Difficile de ne pas dire que le précieux Reda Kateb fait décemment partie de la liste très fermée des comédiens hexagonaux les plus plaisants à suivre du moment, au même titre que les tout aussi géniaux Pierre Niney et Tahar Rahim.
Et alors que son année 2015 est déjà bien plus bandante que pour la majorité de ses petits camarades (les excellents Loin des Hommes, l'Astragale et Lost River, sans oublier un césar du meilleur acteur dans un second-rôle pour Hippocrate), le voilà de déjà de retour cette semaine dans les salles obscures - et la semaine passée au décidément très riche CEFF 2015 -, avec La Résistance de l'Air.
Ou le premier long métrage du clippeur François Grivois, belle promesse sur le papier, d'un thriller psychologique et froid pour lequel le wannabe cinéaste a également convoqué les habituées du genre, l'inestimable Tcheky Karyo et la jolie Ludivine Sagnier.
La Résistance de l'Air donc, ou l'histoire de Vincent, un trentenaire dans la force de l'âge, qui est champion de tir au fusil à 300 mètres.
Il mène une vie tranquille avec sa femme et sa fille, jusqu'au jour ou des problèmes d'argent l'obligent à remettre en cause ses projets et menacent l'équilibre de sa famille et de son couple.
Une rencontre au stand de tir avec Renaud, personnage aussi séduisant qu'énigmatique, lui promet une issue grâce à un contrat un peu particulier.

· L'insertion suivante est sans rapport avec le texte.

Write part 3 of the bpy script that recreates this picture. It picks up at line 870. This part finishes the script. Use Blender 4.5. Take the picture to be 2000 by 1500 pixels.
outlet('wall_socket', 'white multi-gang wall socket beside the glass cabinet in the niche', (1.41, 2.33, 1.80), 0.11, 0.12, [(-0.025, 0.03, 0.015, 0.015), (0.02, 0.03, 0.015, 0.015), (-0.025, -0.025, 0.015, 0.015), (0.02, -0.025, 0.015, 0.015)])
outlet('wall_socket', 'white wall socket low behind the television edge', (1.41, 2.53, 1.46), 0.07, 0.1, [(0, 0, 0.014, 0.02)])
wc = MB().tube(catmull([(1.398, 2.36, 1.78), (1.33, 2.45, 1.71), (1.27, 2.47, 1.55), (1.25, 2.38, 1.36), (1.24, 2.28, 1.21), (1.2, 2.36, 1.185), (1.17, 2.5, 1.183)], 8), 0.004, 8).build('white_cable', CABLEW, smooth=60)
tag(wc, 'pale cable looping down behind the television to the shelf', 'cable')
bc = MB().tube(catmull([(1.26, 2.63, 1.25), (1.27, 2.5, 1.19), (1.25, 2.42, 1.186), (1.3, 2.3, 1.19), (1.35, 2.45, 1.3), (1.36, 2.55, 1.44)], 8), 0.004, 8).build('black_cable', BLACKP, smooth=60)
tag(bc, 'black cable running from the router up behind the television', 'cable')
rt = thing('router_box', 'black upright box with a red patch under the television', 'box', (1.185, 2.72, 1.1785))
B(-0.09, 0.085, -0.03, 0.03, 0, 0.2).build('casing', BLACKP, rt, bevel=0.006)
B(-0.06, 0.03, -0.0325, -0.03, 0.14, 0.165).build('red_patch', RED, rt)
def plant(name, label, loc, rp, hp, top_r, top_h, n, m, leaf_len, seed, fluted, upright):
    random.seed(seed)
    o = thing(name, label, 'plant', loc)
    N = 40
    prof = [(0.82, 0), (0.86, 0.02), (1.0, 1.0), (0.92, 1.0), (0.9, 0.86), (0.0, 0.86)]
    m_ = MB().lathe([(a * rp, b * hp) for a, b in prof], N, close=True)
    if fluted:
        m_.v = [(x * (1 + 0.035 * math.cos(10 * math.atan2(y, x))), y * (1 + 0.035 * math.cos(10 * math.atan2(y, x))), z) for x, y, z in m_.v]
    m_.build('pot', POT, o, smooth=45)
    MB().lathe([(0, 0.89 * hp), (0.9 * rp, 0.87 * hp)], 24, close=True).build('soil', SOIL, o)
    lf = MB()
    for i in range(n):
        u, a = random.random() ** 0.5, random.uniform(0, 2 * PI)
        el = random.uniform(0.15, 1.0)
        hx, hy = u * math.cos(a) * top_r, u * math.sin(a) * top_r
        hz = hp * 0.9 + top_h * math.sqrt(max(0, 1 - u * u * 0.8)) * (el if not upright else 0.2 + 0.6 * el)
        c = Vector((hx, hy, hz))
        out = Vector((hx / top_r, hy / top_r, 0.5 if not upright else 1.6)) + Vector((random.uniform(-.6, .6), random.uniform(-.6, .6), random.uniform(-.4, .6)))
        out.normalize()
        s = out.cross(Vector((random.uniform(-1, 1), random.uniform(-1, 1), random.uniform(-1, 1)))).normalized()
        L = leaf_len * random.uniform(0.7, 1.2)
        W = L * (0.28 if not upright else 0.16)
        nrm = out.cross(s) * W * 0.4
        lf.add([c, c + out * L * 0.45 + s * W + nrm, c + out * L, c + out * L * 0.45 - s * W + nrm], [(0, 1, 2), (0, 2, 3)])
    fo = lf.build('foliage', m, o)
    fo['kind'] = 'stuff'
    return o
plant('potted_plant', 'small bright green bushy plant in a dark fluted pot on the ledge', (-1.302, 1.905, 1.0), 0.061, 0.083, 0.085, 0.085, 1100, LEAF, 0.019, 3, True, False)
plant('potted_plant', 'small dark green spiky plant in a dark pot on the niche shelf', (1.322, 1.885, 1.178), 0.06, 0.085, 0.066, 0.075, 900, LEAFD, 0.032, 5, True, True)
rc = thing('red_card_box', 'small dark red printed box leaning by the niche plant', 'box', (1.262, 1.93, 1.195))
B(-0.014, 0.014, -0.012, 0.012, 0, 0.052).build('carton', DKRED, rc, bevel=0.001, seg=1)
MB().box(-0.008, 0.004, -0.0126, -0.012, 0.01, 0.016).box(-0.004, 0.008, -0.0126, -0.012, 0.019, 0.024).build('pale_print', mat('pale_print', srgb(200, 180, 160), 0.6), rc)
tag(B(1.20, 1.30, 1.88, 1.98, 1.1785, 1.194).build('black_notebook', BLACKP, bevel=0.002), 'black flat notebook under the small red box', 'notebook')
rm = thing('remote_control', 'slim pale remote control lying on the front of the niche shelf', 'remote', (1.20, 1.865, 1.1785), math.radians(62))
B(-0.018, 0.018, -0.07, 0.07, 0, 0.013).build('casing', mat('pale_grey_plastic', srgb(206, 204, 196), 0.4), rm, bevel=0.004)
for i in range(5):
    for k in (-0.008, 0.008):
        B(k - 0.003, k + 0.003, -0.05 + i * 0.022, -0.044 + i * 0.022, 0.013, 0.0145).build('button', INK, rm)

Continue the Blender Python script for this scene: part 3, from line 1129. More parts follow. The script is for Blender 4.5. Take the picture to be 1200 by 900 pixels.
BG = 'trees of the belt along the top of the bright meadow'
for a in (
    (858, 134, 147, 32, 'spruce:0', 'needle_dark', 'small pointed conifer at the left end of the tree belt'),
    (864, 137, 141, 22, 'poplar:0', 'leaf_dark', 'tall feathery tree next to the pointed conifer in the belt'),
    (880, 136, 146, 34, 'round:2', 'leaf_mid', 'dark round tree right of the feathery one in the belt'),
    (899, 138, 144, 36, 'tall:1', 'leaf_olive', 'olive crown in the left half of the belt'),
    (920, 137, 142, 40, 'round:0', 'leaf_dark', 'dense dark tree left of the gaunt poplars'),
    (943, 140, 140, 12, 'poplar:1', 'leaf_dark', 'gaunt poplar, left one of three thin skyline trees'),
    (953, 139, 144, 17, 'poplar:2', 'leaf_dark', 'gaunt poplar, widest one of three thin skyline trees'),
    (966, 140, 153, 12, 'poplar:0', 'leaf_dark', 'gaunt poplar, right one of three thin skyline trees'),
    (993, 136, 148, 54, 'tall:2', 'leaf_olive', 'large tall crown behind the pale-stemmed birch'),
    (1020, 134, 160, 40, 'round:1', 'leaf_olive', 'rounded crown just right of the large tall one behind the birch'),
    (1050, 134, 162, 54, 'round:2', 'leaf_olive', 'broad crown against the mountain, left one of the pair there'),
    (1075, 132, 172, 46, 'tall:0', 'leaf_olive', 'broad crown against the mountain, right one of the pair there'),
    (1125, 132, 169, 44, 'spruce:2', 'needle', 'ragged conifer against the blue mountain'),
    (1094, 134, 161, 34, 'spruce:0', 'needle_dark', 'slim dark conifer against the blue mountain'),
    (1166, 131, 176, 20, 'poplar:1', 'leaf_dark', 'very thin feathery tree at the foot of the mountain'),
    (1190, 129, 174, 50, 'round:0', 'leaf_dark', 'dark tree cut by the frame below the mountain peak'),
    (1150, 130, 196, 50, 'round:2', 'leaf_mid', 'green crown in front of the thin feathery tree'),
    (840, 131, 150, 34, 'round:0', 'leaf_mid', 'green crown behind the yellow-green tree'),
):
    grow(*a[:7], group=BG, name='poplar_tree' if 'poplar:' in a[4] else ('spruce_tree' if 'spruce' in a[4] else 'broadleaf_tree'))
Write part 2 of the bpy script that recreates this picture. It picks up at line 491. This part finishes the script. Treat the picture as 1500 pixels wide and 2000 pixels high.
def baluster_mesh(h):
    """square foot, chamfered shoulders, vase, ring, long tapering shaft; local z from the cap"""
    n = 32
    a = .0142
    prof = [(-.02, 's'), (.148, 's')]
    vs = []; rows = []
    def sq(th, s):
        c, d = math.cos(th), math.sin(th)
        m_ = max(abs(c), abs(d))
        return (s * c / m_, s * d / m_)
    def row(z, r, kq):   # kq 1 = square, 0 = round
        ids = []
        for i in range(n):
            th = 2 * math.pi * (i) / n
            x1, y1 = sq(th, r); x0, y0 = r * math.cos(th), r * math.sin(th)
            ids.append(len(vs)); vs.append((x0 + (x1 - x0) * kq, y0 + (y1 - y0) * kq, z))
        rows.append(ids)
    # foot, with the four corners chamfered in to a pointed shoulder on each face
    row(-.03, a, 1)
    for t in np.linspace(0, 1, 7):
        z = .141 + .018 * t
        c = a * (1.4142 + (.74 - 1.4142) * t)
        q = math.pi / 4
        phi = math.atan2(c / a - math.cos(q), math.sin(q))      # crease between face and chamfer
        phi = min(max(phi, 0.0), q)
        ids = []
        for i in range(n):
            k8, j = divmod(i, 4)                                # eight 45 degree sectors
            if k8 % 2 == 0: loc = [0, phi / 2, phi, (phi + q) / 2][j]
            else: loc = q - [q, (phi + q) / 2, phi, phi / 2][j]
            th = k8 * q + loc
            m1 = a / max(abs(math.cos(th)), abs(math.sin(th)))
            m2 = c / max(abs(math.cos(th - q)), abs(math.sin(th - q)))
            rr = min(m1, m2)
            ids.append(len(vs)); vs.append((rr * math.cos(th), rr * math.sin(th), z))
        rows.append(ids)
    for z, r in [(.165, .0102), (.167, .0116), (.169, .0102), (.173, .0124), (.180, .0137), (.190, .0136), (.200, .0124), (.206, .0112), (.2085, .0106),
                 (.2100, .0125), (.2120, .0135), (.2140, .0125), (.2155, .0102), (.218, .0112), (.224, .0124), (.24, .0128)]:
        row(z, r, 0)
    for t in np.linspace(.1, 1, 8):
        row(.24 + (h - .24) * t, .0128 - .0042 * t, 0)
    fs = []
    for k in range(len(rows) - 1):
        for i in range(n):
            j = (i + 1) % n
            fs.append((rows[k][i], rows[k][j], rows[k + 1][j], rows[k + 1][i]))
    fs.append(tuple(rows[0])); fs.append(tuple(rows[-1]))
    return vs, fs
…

Dès lors, Vincent met le doigt dans un engrenage des plus dangereux...
Assistant réalisateur sur le merveilleux Un Prophète, il est évident que nos attentes de cinéphiles plaçaient Fred Grivois directement en potentiel héritier de Jacques Audiard, et encore plus avec une péloche au pitch aussi intriguant qu'accrocheur.
Le hic, c'est que dans le mélange plus ou moins adroit entre le polar sec et le drame social - jamais réellement approfondi - qu'incarne ce premier passage derrière la caméra, Grivois ne transcende que trop rarement son épatante exposition et toutes les belles promesses qui caractérisait le projet sur le papier.
Si cette descente aux enfers d'un couple bancal s'avère réaliste avec ambiance aussi tendu que froide, l'histoire elle se perd pourtant dans un traitement des plus prévisible, un scénario palot accumulant les incohérences (la culpabilité du héros venant d'ailleurs beaucoup trop tard) et les poncifs (en même temps, ce sont des tics un peu inhérents à tout premier long), malgré quelques bonnes idées notables.
Efficace à défaut d'être réellement captivant, rythmé même si cruellement dénué d'action et conclut sur un climax trop facile pour convaincre, La Résistance de l'Air ne vise finalement juste que d'un point de vue technique, la mise en scène de Grivois - solide et appliquée -, le plaçant décemment au-dessus du lot des yes men balancés sur le devant de la scène du genre par tonton Besson et Europa Corp.
Devant la caméra, Ludivine Sagnier fait le boulot tout autant que le grand - et définitivement trop rare - Tchéky Karyo, tandis que Reda Kateb impressionne une nouvelle fois dans la peau du père de famille financièrement à la dèche, tiraillé par un contrat moralement discutable mais salement rémunérateur.
Sobre, subtil et charismatique à souhait, l'acteur est indécent de naturel et tire vers le haut un thriller convenable, grisâtre et divertissant mais que l'on aurait espérer meilleur.